Kaur, who sings in multiple Indian languages including Hindi, Punjabi, Telugu, Tamil, Bengali and Gujarati debuted at the age of 16 with the song 'Sajna Mai Haari', after winning titles in two reality shows. She remembers, "Imagine the thrill to have a film song released while you are still in school! I was overwhelmed."

One of the very few singers who have made it it big after winning two reality shows, considering the fact that most winners don't emerge successful in the industry, Kaur feels that though winning such shows gives one instant popularity, the most crucial part comes after that.

"It is very important to maintain that success and consistently work on creating good music and singing good songs. The struggle and hard work doesn't end with winning a reality show.

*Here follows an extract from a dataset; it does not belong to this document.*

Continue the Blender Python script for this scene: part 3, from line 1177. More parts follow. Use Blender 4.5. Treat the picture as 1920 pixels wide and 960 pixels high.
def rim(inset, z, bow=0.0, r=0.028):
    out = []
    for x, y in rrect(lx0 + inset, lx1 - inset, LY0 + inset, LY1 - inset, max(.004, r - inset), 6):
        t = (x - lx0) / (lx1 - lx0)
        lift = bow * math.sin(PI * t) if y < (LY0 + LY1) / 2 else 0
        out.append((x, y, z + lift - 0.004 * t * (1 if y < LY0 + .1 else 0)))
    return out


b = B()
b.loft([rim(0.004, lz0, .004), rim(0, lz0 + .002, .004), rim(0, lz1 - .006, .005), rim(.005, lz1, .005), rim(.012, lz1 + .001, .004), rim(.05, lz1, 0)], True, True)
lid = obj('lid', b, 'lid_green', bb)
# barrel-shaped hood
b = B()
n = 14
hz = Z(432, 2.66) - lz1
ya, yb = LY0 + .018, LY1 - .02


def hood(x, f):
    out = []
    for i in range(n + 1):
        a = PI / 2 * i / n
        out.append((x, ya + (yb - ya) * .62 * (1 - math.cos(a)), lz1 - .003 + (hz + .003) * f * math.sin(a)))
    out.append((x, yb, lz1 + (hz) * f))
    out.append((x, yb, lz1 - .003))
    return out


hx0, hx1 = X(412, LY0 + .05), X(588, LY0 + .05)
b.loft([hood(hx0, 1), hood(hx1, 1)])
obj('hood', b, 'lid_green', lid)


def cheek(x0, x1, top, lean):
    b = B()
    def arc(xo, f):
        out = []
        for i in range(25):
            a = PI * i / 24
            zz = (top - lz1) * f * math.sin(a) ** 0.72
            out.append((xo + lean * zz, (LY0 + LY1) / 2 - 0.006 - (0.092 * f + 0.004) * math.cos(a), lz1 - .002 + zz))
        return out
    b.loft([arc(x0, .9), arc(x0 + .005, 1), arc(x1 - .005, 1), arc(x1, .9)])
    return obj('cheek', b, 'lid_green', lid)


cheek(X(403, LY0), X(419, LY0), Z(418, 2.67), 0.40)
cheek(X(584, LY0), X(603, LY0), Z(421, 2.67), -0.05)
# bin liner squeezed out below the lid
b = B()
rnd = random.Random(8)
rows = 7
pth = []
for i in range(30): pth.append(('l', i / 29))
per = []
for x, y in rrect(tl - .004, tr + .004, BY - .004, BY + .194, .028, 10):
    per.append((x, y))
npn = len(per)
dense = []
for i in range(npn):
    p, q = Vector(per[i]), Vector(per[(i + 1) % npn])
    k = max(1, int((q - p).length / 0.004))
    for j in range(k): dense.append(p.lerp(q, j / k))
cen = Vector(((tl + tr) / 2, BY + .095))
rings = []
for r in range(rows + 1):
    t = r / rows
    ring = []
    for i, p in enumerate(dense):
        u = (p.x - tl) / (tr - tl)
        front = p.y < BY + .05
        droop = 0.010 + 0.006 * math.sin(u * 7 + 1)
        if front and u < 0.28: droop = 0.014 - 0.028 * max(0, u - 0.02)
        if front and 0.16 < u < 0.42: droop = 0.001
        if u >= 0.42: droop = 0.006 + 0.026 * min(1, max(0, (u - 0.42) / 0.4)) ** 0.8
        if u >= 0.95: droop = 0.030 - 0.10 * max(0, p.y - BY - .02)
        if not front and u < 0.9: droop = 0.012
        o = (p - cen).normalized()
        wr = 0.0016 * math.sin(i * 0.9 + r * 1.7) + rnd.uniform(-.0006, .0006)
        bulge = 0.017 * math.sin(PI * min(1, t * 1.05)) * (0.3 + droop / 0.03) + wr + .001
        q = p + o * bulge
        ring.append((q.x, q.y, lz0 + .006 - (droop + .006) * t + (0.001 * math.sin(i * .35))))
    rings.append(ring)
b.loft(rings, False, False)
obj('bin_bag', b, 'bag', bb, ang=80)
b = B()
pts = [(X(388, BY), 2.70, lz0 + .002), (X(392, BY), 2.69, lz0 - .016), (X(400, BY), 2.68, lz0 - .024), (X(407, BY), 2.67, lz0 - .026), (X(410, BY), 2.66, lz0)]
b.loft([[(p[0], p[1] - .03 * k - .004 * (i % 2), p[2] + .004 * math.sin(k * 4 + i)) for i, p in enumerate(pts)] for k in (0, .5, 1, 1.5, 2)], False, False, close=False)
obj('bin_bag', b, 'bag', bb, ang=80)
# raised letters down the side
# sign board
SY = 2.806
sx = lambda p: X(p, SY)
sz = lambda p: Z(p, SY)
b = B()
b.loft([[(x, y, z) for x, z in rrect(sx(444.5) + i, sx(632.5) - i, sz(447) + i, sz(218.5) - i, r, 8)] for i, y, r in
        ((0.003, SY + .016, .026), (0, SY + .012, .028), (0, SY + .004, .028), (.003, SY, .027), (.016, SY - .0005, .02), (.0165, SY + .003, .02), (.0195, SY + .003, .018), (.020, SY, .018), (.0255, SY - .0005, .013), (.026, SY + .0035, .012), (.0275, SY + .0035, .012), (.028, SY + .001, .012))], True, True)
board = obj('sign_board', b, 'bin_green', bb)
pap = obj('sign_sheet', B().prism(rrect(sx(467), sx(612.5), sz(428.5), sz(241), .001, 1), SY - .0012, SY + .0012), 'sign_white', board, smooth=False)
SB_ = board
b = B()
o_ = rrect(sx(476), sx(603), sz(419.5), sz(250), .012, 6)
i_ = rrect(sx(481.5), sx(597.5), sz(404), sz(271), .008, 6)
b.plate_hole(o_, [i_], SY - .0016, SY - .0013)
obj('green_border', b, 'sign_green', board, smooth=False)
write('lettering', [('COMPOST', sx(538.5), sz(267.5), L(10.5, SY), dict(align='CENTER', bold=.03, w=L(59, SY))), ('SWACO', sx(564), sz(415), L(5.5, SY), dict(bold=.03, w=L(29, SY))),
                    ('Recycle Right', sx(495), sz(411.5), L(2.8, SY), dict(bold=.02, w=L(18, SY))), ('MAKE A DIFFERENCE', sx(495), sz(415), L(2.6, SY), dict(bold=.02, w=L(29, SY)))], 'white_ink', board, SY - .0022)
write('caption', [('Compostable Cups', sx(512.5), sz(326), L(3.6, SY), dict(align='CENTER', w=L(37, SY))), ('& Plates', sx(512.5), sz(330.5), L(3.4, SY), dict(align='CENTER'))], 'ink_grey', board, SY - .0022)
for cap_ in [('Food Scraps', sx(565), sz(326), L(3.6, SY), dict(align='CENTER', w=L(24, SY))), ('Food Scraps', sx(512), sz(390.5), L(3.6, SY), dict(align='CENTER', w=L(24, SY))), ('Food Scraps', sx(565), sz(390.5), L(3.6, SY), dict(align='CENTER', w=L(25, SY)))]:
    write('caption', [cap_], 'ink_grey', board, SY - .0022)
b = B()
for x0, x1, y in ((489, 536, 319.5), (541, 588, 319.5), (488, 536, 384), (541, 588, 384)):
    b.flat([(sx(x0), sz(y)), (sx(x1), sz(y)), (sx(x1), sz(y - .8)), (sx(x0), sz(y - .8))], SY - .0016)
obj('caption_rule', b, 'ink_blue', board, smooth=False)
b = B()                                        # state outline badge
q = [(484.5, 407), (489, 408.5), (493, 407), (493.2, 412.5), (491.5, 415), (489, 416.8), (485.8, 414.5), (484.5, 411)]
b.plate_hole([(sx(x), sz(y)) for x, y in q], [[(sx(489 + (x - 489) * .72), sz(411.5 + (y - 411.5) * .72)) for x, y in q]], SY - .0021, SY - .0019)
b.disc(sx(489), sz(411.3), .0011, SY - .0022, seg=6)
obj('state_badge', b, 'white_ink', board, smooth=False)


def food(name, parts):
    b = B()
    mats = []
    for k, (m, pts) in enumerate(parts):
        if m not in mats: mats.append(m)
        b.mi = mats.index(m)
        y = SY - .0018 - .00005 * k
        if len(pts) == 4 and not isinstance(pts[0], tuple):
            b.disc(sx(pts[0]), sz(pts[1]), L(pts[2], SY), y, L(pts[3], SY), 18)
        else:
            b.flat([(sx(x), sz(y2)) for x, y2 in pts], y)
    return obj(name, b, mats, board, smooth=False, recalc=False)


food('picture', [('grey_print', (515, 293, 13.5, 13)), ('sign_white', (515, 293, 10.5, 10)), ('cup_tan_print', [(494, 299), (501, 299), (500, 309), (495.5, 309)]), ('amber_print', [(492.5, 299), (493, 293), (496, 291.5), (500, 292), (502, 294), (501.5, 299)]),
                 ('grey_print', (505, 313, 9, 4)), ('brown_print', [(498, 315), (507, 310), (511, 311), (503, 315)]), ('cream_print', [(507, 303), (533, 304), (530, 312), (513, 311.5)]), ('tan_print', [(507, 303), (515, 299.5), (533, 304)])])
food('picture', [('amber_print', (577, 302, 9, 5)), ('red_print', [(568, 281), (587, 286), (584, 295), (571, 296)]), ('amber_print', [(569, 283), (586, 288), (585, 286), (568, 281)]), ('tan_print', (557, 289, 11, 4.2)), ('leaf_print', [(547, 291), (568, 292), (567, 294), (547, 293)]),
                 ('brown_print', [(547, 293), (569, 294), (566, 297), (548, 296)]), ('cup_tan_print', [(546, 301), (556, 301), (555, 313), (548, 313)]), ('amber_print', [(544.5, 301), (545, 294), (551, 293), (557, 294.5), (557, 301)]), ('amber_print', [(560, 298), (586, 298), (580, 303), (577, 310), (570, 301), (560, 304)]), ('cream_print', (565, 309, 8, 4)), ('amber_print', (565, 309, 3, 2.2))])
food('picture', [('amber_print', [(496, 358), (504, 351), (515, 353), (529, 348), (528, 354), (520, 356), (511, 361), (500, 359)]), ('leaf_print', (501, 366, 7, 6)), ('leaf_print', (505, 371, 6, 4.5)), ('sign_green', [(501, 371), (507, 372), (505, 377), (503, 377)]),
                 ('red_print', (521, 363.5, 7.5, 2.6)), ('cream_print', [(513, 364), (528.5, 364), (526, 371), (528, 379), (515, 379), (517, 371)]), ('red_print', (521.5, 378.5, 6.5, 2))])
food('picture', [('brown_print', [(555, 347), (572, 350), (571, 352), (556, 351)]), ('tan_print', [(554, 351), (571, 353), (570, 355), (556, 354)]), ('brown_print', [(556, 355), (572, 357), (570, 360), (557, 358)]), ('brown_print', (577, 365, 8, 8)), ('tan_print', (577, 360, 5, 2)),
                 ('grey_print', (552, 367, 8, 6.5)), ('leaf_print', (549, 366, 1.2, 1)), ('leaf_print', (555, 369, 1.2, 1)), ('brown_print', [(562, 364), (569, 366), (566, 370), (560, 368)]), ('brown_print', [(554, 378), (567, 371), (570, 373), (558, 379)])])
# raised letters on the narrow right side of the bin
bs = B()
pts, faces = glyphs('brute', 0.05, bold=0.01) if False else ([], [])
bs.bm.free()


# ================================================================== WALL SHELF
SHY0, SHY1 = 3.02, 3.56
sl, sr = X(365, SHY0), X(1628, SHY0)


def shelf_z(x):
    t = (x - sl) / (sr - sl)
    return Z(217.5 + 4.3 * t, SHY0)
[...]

The key is to make the most of every opportunity that comes one's way."

For someone who has worked with the best known music composers in the industry including AR Rahman, Amit Trivedi, Shankar Ehsaan Loy, Vishal-Shehkhar, Pritam, Salim Sulaiman, Shantanu Moitra and Sanjay Leela Bhansali, she still remembers the time when along with her father, she would meet music directors to give them her demo CDs.

"I had no godfather in the industry. My only support was my family and my talent. It was purely my voice and hard work that fetched me work. Also, it is very important to stand out with your unique talent in order to get work."

Forever looking forward to working with composers who like to experiment with her voice and push her limits, the singer is all praise for the work culture down south. "Not only are they extremely professional and polite, their sense of music is praiseworthy."

At a time when there are no live gigs happening, Kaur, besides film music, is consistently working on her independent music and making new songs. "I'm composing some new songs and learning how to record myself. And yes, doing digital concerts with my band too."

Seen recently during Soundscapes, an initiative by HCL Concerts, the singer feels that the corporate house is doing a commendable job in promoting quality music despite the lockdown. "It is such a nice way to spread hope and positivity," she concludes.